Sometimes I wonder if the problem I have talking to the members of the building controls industry is that they have been badly managed for two long. You can tell someone who has been bludgeoned into using one tool for everything, because they want to use that tool for everything. They can lose their judgment and like a two year old with a hammer, decide everything is a nail.
Quality management is a wonderful discipline. It has improved every aspect of our lives while driving down costs. We daily expect quality that was unimaginable just a few years ago. Still, there is a darker side to these movements.
Much has been written of how 3M destroyed its culture of creativity and invention by inappropriate application of Six Sigma methodologies. Manufacturing quality improved. Shipping reliability improved. Yet no one was able to invent in accord with the process management methodology. “Last year we had 2 inventions per month; through careful management we to have expect 2.7 per lab throughout this quarter.” It sounds silly if you say it out loud. And yet, it nearly killed 3M.

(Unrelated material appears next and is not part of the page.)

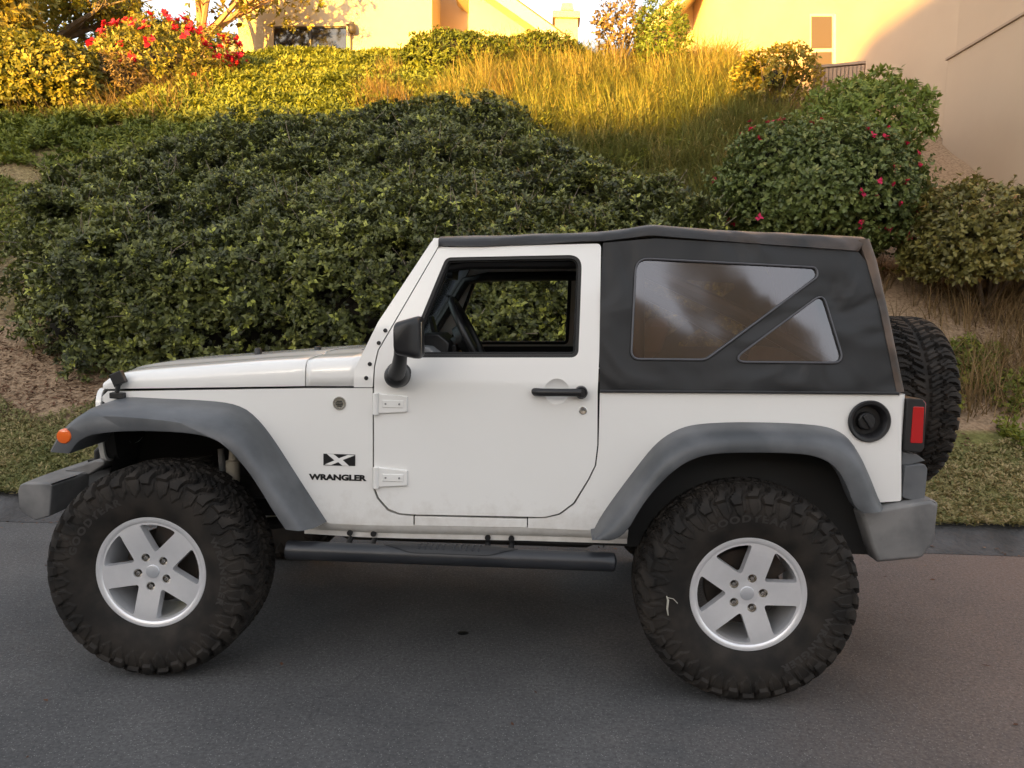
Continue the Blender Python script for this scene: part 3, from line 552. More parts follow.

All these quality methodologies have a common focus on process. All processes must be defined, and documented, and repeatable. This is great when the controls companies are making the sensors and the controllers that go above my ceiling. It is great when they are shipping them on time. It has nothing to do with how they are installed, or designed, or run in today's market.

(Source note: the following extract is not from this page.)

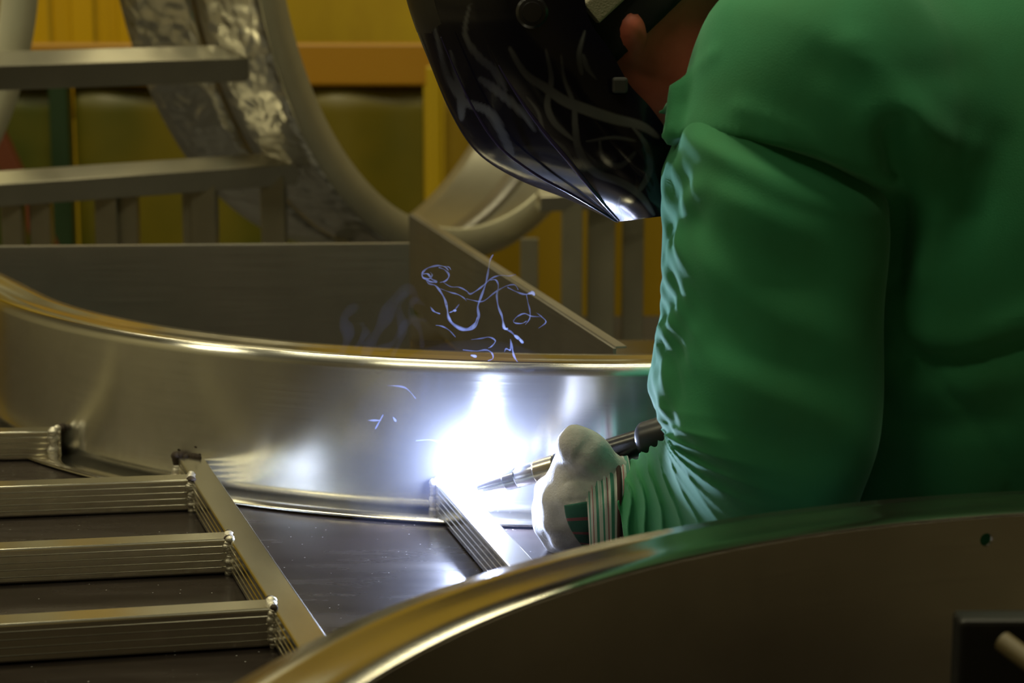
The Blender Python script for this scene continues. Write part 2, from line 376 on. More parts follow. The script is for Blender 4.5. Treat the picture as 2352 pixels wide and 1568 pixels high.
for k in range(7):
    a = 60 + k * 52
    drape('strip', zx(a, 0, 6.3)[0], zx(a + 48, 0, 6.3)[0], 6.3 + .02 * (k % 2), .9, 2.2, .010, .25, M['amber'], st, 30)
br = tag(empty('diagonal_brace', at(60, 380, 5.9)), 'red diagonal steel brace leaning behind the olive curtain edge', 'brace')
square_tube('brace_tube', at(-60, 200, 5.3), (at(330, 480, 5.3)[0], 5.3, .0), .05, .05, M['red'], br, ribs=False)
bx('foot_plate', at(330, 480, 5.3)[0] - .1, at(330, 480, 5.3)[0] + .1, 5.2, 5.4, 0, .012, M['red'], br)

# ------------------------------------------------------------------ welding table
TZ, HB = .80, .15
tb = tag(empty('work_table', (-.5, 1.6, 0)), 'dark steel welding table under the aluminium frame', 'table')
bevel(link('tabletop', boxme('tabletop', (-1.5, .12, TZ - .03), (.42, 2.85, TZ)), M['table'], tb), .003)
for x in (-1.4, .32):
    for y in (.25, 2.72): link('leg', boxme('leg', (x - .04, y - .04, 0), (x + .04, y + .04, TZ - .03)), M['legs'], tb)

# ------------------------------------------------------------------ the frame being welded
CM, RM = (.10, 2.645), .79
fr = tag(empty('aluminium_letter_frame', (CM[0], CM[1] - RM, TZ)), 'polished aluminium frame with curved wall and square tubes being welded on the table', 'frame')
A0, A1 = 208, 300
def frame_sheet(name, prof, n, material, parent, thick):
    """profile swept along the frame's outline: a straight run that passes into a wide arc"""
    a0 = math.radians(A0); tg = np.array([math.sin(a0), -math.cos(a0)]); prof = np.array(prof); st = []
    for t_ in np.linspace(.36, 0, 40, endpoint=False): st.append((np.array(CM) + tg * t_, np.array([math.cos(a0), math.sin(a0)])))
    for a_ in np.radians(np.linspace(A0, A1, n)): st.append((np.array(CM), np.array([math.cos(a_), math.sin(a_)])))
    P = np.array([[(*(o_ + r_ * q_[0]), q_[1]) for q_ in prof] for o_, r_ in st])
    return solid(link(name, grid(name, P), material, parent, True), thick, 0)
wall = frame_sheet('curved_wall', [(RM, TZ + z) for z in np.linspace(.003, HB, 14)], 200, M['alu_wall'], fr, .003)
prof = [(RM + .0004, TZ + HB - .002), (RM + .0002, TZ + HB), (RM - .0014, TZ + HB + .0008), (RM - .02, TZ + HB + .0005), (RM - .036, TZ + HB - .001), (RM - .042, TZ + HB + .001), (RM - .056, TZ + HB), (RM - .058, TZ + HB - .004)]
frame_sheet('top_flange', prof, 220, M['alu_rim'], wall, .0015)
frame_sheet('bottom_flange', [(RM - .002, TZ + .0035), (RM + .040, TZ + .0035), (RM + .0415, TZ + .002)], 200, M['alu_rim'], wall, .002)
# straight walls behind it
def sheet(name, A, B, z0, z1, m_, parent, t=.003, lip=0.):
    A, B = np.array(A, float), np.array(B, float); T = np.linspace(0, 1, 12); Z = np.linspace(z0, z1, 6)
    P = np.array([[(*(A + (B - A) * t_), z) for z in Z] for t_ in T]); o = solid(link(name, grid(name, P), m_, parent), t, 0)
    if lip:
        d = (B - A) / np.linalg.norm(B - A); n = np.array([-d[1], d[0]])
        P = np.array([[(*(A + (B - A) * t_ + n * q), z1 + .001) for q in (-.001, lip)] for t_ in T]); solid(link('top_flange', grid('top_flange', P), M['alu_dark'], o), .002, 0)
    return o
p0, p1 = atz(-420, 573, TZ + HB), atz(940, 562, TZ + HB)
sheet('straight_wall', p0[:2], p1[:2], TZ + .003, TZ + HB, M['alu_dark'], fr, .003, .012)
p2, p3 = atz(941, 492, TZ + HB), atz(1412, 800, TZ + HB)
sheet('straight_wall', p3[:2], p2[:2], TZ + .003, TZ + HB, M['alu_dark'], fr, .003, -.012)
# square tubes
TW, TH = .026, .031
ZT = TZ + .001 + TH
zc = TZ + .001 + TH / 2
CF, RF = (.465, .725), .595
def end_on_wall(P, d, ctr, R, outside=True):
    """walk from P along d (xy) to the circle"""
    P = np.array(P[:2]) - np.array(ctr); d = np.array(d[:2]); d /= np.linalg.norm(d); b = P @ d; c_ = P @ P - R * R; s = math.sqrt(b * b - c_); t = -b - s if outside else -b + s
    return P + d * t + np.array(ctr)
def long_tube(pa, pb):
    a, b = atz(*pa, ZT), atz(*pb, ZT); d = (b - a)[:2]; d /= np.linalg.norm(d)
    e0 = end_on_wall(b, -d, CM, RM + .0015, True)                # at the far wall
    e1 = end_on_wall(a, d, CF, RF + .004, True)                  # at the near curved band
    o = square_tube('long_tube', (*e0, zc), (*e1, zc), TW, TH, M['alu_tube'], fr); return o, e0, e1, d
ta, ea0, ea1, da = long_tube((525, 1180), (720, 1475))
tb2, eb0, eb1, db = long_tube((1050, 1130), (1195, 1290))
def ring_bead(parent, c, side, h, dark=(), n=9, rad=.0026, top=True):
    s = np.array([*side, 0.]); pts = []
    for k in range(n): pts.append(c + s * (-TW / 2 - .001) + np.array([0, 0, -h / 2 + h * k / (n - 1)]))
    for k in range(1, n): pts.append(c + s * (-TW / 2 + TW * k / (n - 1)) + np.array([0, 0, h / 2 + .0005]))
    for k in range(1, n): pts.append(c + s * (TW / 2 + .001) + np.array([0, 0, h / 2 - h * k / (n - 1)]))
    return lumps('weld_bead', pts, rad, M['bead'], parent, dark)
def side_of(d): return np.array([d[1], -d[0]]) * -1   # points to the tube's +x side
ring_bead(ta, np.array([*ea0, zc]), (1, -.25), TH, dark=tuple(range(6, 22)), rad=.0055)
ring_bead(tb2, np.array([*eb0, zc]), (1, -.1), TH, rad=.0048)
bm = bmesh.new()                         # burnt smudges on the wall above the first long tube
for k in range(70):
    a_ = random.choice((-1, 1)); ox = (a_ * .016 if a_ < 0 else .012) + random.gauss(0, .0045); oz = TH + abs(random.gauss(.004, .004)) - (.006 if random.random() < .3 else 0)
    th_ = math.atan2(ea0[1] - CM[1], ea0[0] - CM[0]) + ox / RM
    bmesh.ops.create_icosphere(bm, subdivisions=2, radius=random.uniform(.0014, .0048), matrix=Matrix.Translation((CM[0] + (RM + .001) * math.cos(th_), CM[1] + (RM + .001) * math.sin(th_), TZ + oz)) @ Matrix.Rotation(th_, 4, 'Z') @ Matrix.Diagonal((.12, 1.2, .7, 1)))
me = bpy.data.meshes.new('soot_mark'); bm.to_mesh(me); bm.free(); link('soot_mark', me, M['soot'], wall, True)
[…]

As the director of Building Services at UNC said to me last month “You know who designed the control systems – it’s some guy who works for the low bidder standing on a bucket”. And he’s right. This area could use some process and repeatability. It could use design improvements. It would be nice if it was designed at all. If you want to use process optimization, work on that.
But don’t try to make the building owner or tenant focus on your process.
This focus on process lets the self-absorbed product engineer in the large building systems company tell himself that the lousy controls protocols we have today are any good. All of them, and I include oBIX, raise focus on the process, make understanding the process critical to interacting with the system, and thereby reduce the value of their systems.
When I interact with a Six Sigma warehouse, I know the goods will be shipped on time. If my clerk is on a first name basis with each person on the loading dock, I know that there are regular problems. When I interact with a six sigma manufacturer, I do it in part so that I do not need to know the details of their returns policy.
Stop making me know what is going on in your control systems. That is not an enterprise interface. And the sale cycles and upgrade rates of the building systems industry will stay awful until the industry recognizes this.